Do this:
Find every line in the records below that holds the word "Python", and copy each one.
** begin **
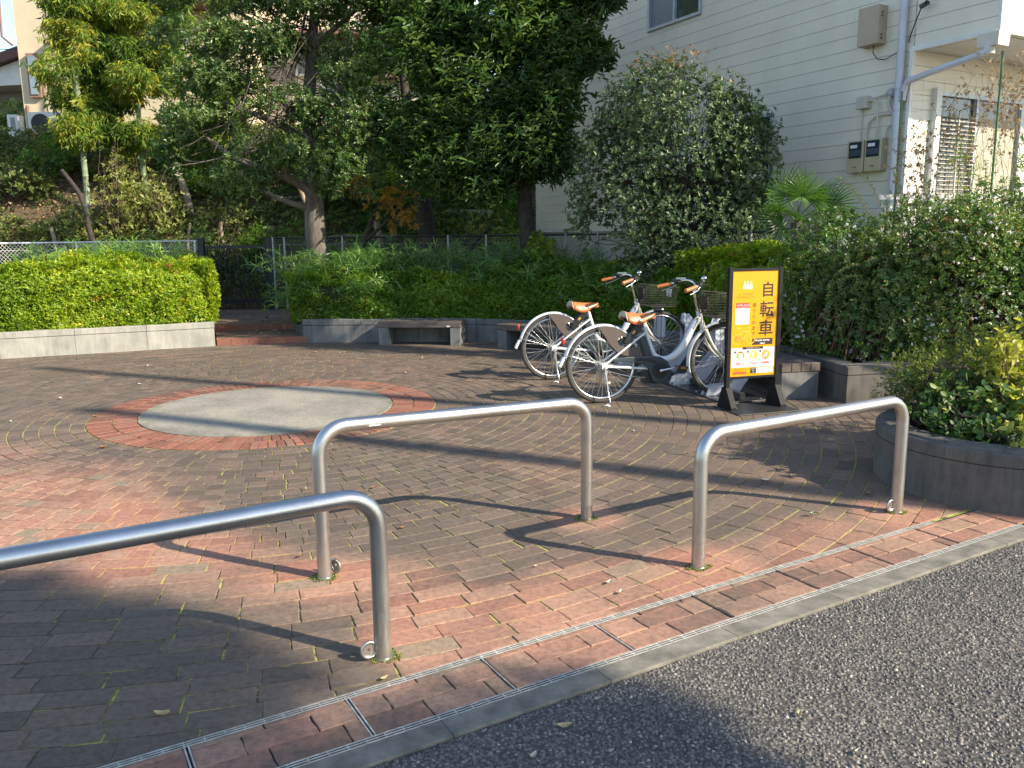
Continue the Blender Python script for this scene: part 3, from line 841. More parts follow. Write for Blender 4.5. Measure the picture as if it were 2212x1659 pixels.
    for sgn in (-1, 1):
        for (x, z, y) in ((.325, .752, .076), (.375, .752, .058), (.432, .756, .042)): mb.sphere((x, sgn * y * 1.0, z), .0065, 8, 6)
    mb.build('rivet', surf('brass_rivet', (.85, .68, .35), .25, 1.0), S)
    mb = MB()
    for sgn in (-1, 1):
        k = 28; mb.tube([(.235 + .016 * cos(i * 1.05), sgn * .05 + .016 * sin(i * 1.05), .725 + i * .0024) for i in range(k)], .0035, n=6)
        mb.tube([(.235, sgn * .05, .725), (.30, sgn * .03, .735), (.47, sgn * .014, .768)], .004, n=6)
    mb.box((.35, 0, .758), (.05, .05, .03)); mb.build('saddle_spring', M_blk, S)
    # handlebar
    hb = MB()
    hb.tube([(.930, 0, .80), (.886, 0, .955)], .0125, n=12); hb.tube([(.886, 0, .955), (.885, 0, .985), (.905, 0, 1.005)], .0135, n=12)
    hb.tube([(.94, 0, .792), (.927, 0, .824)], .0255, n=14)
    for s_ in (-1, 1):
        hb.tube(smooth([(.905, 0, 1.005), (.915, s_ * .045, 1.02), (.925, s_ * .095, 1.055), (.905, s_ * .15, 1.075), (.86, s_ * .20, 1.072), (.80, s_ * .245, 1.050), (.70, s_ * .285, 1.025)], 4), .0115, n=10)
    H_ = hb.build('handlebar', M_chrome, r)
    for s_ in (-1, 1):
        mb = MB(); mb.tube([(.775, s_ * .257, 1.043), (.735, s_ * .272, 1.032), (.655, s_ * .301, 1.012)], [.0165, .0175, .0185], n=14); mb.build('grip', M_tan, H_)
        mb = MB(); mb.tube([(.82, s_ * .235, 1.05), (.815, s_ * .24, 1.03), (.79, s_ * .262, 1.01), (.70, s_ * .30, .975)], [.010, .006, .005, .006], n=8); mb.build('brake_lever', M_alu, H_)
        mb = MB(); mb.tube([(.80, s_ * .246, 1.052), (.83, s_ * .228, 1.062)], .019, n=12); mb.box((.822, s_ * .225, 1.075), (.06, .045, .02), rz=-s_ * .6)
        mb.build('brake_mount', M_blk, H_)
    mb = MB(); mb.box((.85, .215, 1.088), (.085, .05, .022), rz=-.5); mb.build('display', surf('display_grey', (.30, .36, .36), .3), H_)
    mb = MB(); mb.sphere((.895, -.165, 1.108), .029, 16, 10, (1, 1, .8)); mb.tube([(.895, -.165, 1.075), (.895, -.165, 1.10)], .012, n=10); mb.build('bell', M_chrome, H_)
    mb = MB()
    mb.tube(smooth([(.82, -.235, 1.055), (.91, -.20, 1.05), (1.0, -.10, .98), (.985, -.03, .86), (.965, -.03, .76), (.975, -.035, .66)], 4), .0028, n=6)
    mb.tube(smooth([(.82, .235, 1.055), (.93, .19, 1.03), (1.01, .06, .95), (.975, .03, .84), (.945, .032, .74), (.86, .03, .60), (.74, .02, .40), (.6, .02, .34)], 4), .0028, n=6)
    mb.tube(smooth([(.84, -.215, 1.06), (.96, -.12, .99), (.98, -.035, .88), (.93, -.034, .76), (.87, -.03, .64)], 4), .0024, n=6)
    mb.build('cable', M_blk, H_)
    # basket
    bk_ = MB(); x0, x1, zt, zb = 1.005, 1.345, .955, .745; hw = .185
    def ringat(f): # f 0 bottom..1 top
        e = .03 * (1 - f); z_ = zb + (zt - zb) * f
        return [(x0 + e, -hw + e, z_ + .02 * f), (x0 + e, hw - e, z_ + .02 * f), (x1 - e, hw - e, z_ - .01 * f), (x1 - e, -hw + e, z_ - .01 * f)]
    def lerp(a, c, u): return tuple(a[i] + (c[i] - a[i]) * u for i in range(3))
    for k in range(10):
        q = ringat(k / 9); rad = .0035 if k in (0, 9) else .0016
        for i in range(4): bk_.tube([q[i], q[(i + 1) % 4]], rad, n=5, caps=False)
    lo_, hi_ = ringat(0), ringat(1)
    for i in range(4):
        for j in range(9):
            bk_.tube([lerp(lo_[i], lo_[(i + 1) % 4], j / 9), lerp(hi_[i], hi_[(i + 1) % 4], j / 9)], .0017, n=5, caps=False)
    for j in range(1, 10): bk_.tube([lerp(lo_[0], lo_[3], j / 10), lerp(lo_[1], lo_[2], j / 10)], .0016, n=5, caps=False)
    for j in range(1, 8): bk_.tube([lerp(lo_[0], lo_[1], j / 8), lerp(lo_[3], lo_[2], j / 8)], .0016, n=5, caps=False)
    Bk = bk_.build('basket', M_wire, r)
    mb = MB(); mb.tube([(1.2, -.062, .338), (1.195, -.075, .75)], .003, n=6); mb.tube([(1.2, .062, .338), (1.195, .075, .75)], .003, n=6)
    mb.box((.99, 0, .88), (.02, .14, .12)); mb.tube([(.95, 0, .80), (1.0, 0, .80)], .008, n=6); mb.build('basket_bracket', M_wire, Bk)
    mb = MB(); mb.box((1.333, .05, .875), (.003, .135, .085)); mb.build('white_card', M_tag, Bk)
    mb = MB(); mb.sphere((1.17, -.09, .705), .03, 14, 8); mb.tube([(1.10, -.09, .705), (1.16, -.09, .705)], [.018, .027], n=12)
    L_ = mb.build('front_lamp', M_blk, r); mb = MB(); mb.tube([(1.182, -.09, .705), (1.200, -.09, .705)], [.028, .026], n=14); mb.build('lens', M_chrome, L_)
    # battery, lock, motor, chain case
    mb = MB(); mb.prism([(.345, .565), (.405, .585), (.482, .385), (.41, .362)], 'y', -.045, .045); mb.prism([(.34, .573), (.40, .595), (.41, .578), (.35, .556)], 'y', -.05, .05)
    mb.build('battery', M_case, r, bevel=.008)
    mb = MB(); mb.prism([(.185, .545), (.225, .525), (.36, .66), (.375, .70), (.345, .735), (.325, .735), (.205, .60)], 'y', -.058, .058)
    lk = mb.build('ring_lock', M_blk, r, bevel=.006)
    mb = MB(); mb.box((.275, -.0605, .64), (.035, .004, .02), ry=-.8); mb.build('lock_sticker', surf('orange_sticker', (.55, .30, .08), .5), lk)
    cc = [(.075, .378), (.08, .408), (.20, .418), (.44, .42), (.535, .405), (.60, .365), (.64, .30), (.628, .225), (.58, .175), (.52, .16), (.465, .18), (.44, .235), (.42, .30), (.36, .345), (.24, .372)]
    mb = MB(); mb.prism(cc, 'y', -.078, -.052); ccm = mb.build('chain_case', M_case, r, bevel=.006)
    mb = MB(); mb.prism([(.24, .392), (.42, .398), (.50, .37), (.49, .345), (.40, .372)], 'y', -.0800, -.0785); mb.build('case_black_patch', M_blk, ccm)  # flat black patch laid on the outside of the case
    mb = MB(); mb.prism([(.385, .165), (.40, .25), (.46, .315), (.56, .33), (.62, .27), (.60, .19), (.52, .155)], 'y', -.05, .05); mb.build('motor', M_blk, r, bevel=.01)
    mb = MB(); mb.tube([(.528, -.080, .283), (.528, -.086, .283)], .072, n=26); mb.tube([(.528, -.086, .283), (.528, -.098, .283)], .03, n=16)
    ck = mb.build('chainring', M_blk, r)
    mb = MB(); mb.tube([(.528, -.104, .283), (.60, -.108, .295), (.695, -.112, .312)], [.014, .009, .010], n=10); mb.sphere((.528, -.106, .283), .017, 12, 8, (1, .6, 1))
    mb.tube([(.528, .070, .283), (.44, .078, .268), (.36, .084, .255)], [.014, .009, .010], n=10); mb.build('crank', M_alu, r)
    for (x, y, z) in ((.697, -.165, .315), (.36, .14, .255)):
        mb = MB(); mb.box((x, y, z), (.09, .085, .024)); pd = mb.build('pedal', M_blk, r, bevel=.004)
        mb = MB(); mb.box((x - .046, y, z), (.003, .05, .014)); mb.box((x, y + (-.044 if y < 0 else .044), z), (.05, .003, .014)); mb.build('pedal_reflector', surf('amber', (.55, .22, .03), .3), pd)
    # skirt guards
    G = [(-.055, .69), (0, .705), (.08, .693), (.15, .662), (.20, .63), (.238, .60), (.225, .588), (.17, .602), (.137, .588), (.126, .557), (.145, .525), (.195, .508), (.345, .502), (.352, .412), (.27, .412), (.19, .432), (.12, .468), (.06, .53), (.0, .62)]
    for s_ in (-1, 1):
        mb = MB(); mb.prism(G, 'y', s_ * .042, s_ * .0445); o = mb.build('skirt_guard', M_guard, r)
    # kick stand, chain
    mb = MB()
    for s_ in (-1, 1):
        if s_ > 0: mb.tube([(.0, -.07, .335), (.0, .07, .335)], .006, n=8)
        mb.tube([(.0, s_ * .07, .335), (.015, s_ * .085, .20), (.02, s_ * .10, .12)], .009, n=8)
        mb.tube([(.02, s_ * .10, .13), (.028, s_ * .135, .03), (.035, s_ * .155, .008), (.0, s_ * .20, .006), (-.06, s_ * .19, .006), (-.05, s_ * .155, .006), (.03, s_ * .157, .006)], .0048, n=8)
    mb.build('kickstand', M_alu, r)
    mb = MB()
    for i in range(30): u = i / 29; mb.box((.03 + u * .45, -.045, .300 - .085 * u - .02 * sin(pi * u)), (.010, .006, .007), ry=.2)
    mb.tube([(0, -.04, .345), (0, -.05, .345)], .04, n=16); mb.box((.01, -.05, .26), (.03, .02, .08), ry=.2)
    mb.build('chain', M_spoke, r)
    return r
bkA = bicycle()
BU = math.atan2(.24194666, .97028955)
bkA.location = (.816, 7.382, 0); bkA.rotation_euler.z = BU
bkA['label'] = 'nearer white hire bicycle with tan saddle and grips, beside the yellow sign'
bkB = copy_tree(bkA); bkB.location = (.432, 8.641, 0); bkB.rotation_euler.z = BU
bkB['label'] = 'farther white hire bicycle behind the first, against the bench and hedge'

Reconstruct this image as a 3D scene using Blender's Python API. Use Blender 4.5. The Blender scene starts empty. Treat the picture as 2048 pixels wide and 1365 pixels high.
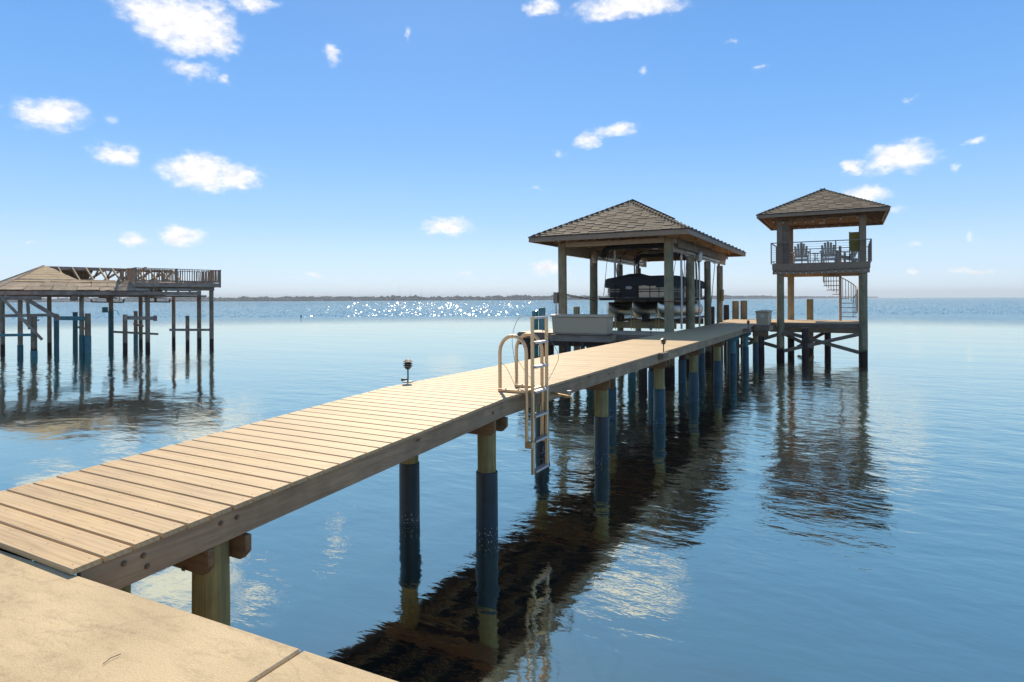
** end **
Complete output:
Continue the Blender Python script for this scene: part 3, from line 841. More parts follow. Write for Blender 4.5. Measure the picture as if it were 2212x1659 pixels.
Reconstruct this image as a 3D scene using Blender's Python API. Use Blender 4.5. The Blender scene starts empty. Treat the picture as 2048 pixels wide and 1365 pixels high.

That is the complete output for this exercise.